In order for universities to do this, to revise a sequence of courses over several disciplines, we're going to need some real incentives. A grant would provide faculty some time to really work on this.

Q: NSF already has programs to reward teaching in various ways. How would this initiative enhance those efforts?

H.R.: Linda Slakey [a senior administrator within the education directorate at the National Science Foundation], has agreed to be a liaison to our advisory committee. She's a real expert and someone who is passionate about this. I think that she would say we need a much more concerted effort across STEM fields to get a larger body of evidence that X, Y, and Z work and that A, B, and C don't work so well. She's one of the best informed people I know on this.

Q: Your supplementary materials cite a study showing cognitive dissonance among faculty members, with a majority agreeing that teaching is important, but they favor hiring someone with a strong research record over someone with excellent teaching skills.

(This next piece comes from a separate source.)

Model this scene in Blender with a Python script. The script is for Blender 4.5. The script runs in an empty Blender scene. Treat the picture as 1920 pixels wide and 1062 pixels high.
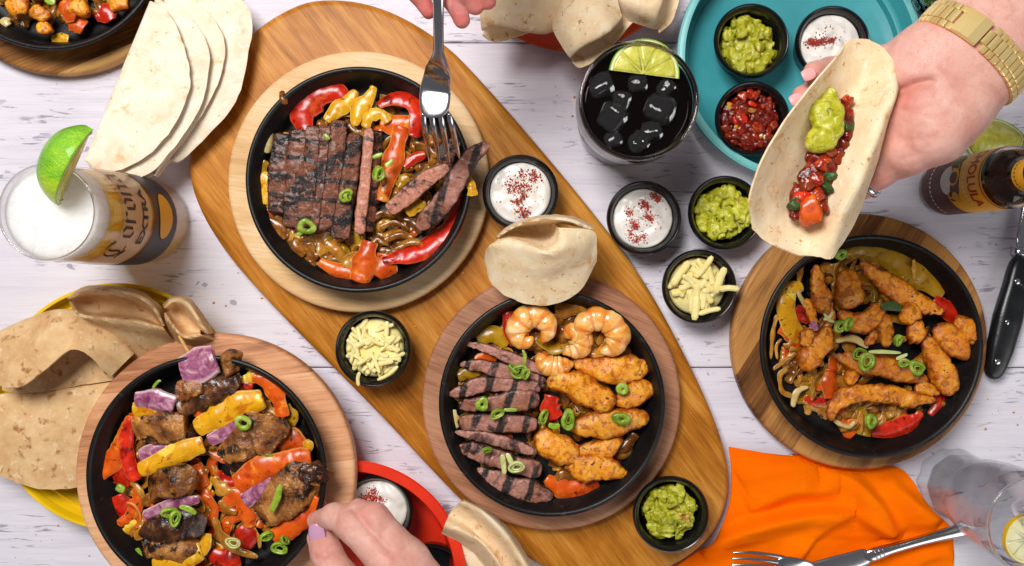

How will that attitude ever change?

H.R.: I think it will change when faculty members become convinced that teaching a great intro calculus course is one of the most important things they could possibly do. It will take that kind of passionate commitment.

Q: What would convince them?

H.R.: One thing would be for them to see success at another university. … Scientists are competitive. And they won't feel good if they hear about another institution that is doing better.

We'll also need to find a better way of incenting serious work on undergraduate education. That could come through teaching awards. But it could also comes through making it clear that serious work on improving undergraduate education will be rewarded come salary time. I think that's essential. I don't think we should beat around the bush.

Q: What will it take for AAU universities to make that commitment?

H.R.: Some of them already have. But we need more. We're not inventing something new here. AAU hasn't done some great new research study that demonstrates something new. Instead, we're trying to get greater adoption of best practices. It's not rocket science. But it is a matter of overcoming barriers that we all know are there, by changing the way you teach your course, or developing a new sequence of chemistry courses. That stuff is hard. Most of us teach the way we've learned. And once we have a syllabus in place, we don't want to spend a lot of time altering it.

Q: You don't talk about broadening participation. Why is that?

H.R.: We don't have it in a goal, partly because we don't know what the goal should be. The numbers show that there are different achievement levels among different ethnic groups, and that these new approaches can narrow that gap by offering more active learning, in smaller groups. So I think that will be helpful. But we don't know the details.

Q: What's your timetable?

H.R.: It's a 5-year project, because this is a deep-seated, long-term problem. We want to spend 5 solid years developing pilots, getting a grant, and pushing our members to adopt these best practices. ... We will look to see if these new methods are producing better results, wider adoption, and new behaviors in terms of rewarding faculty members for pedagogical invention. We want to create a framework to assess and monitor the results.

And it's not just student performance. It's also student retention. One of the big issues is the 40% of students who declare a STEM major and then drop out. Can we affect that number? It's a tall order, but that's what we want to do.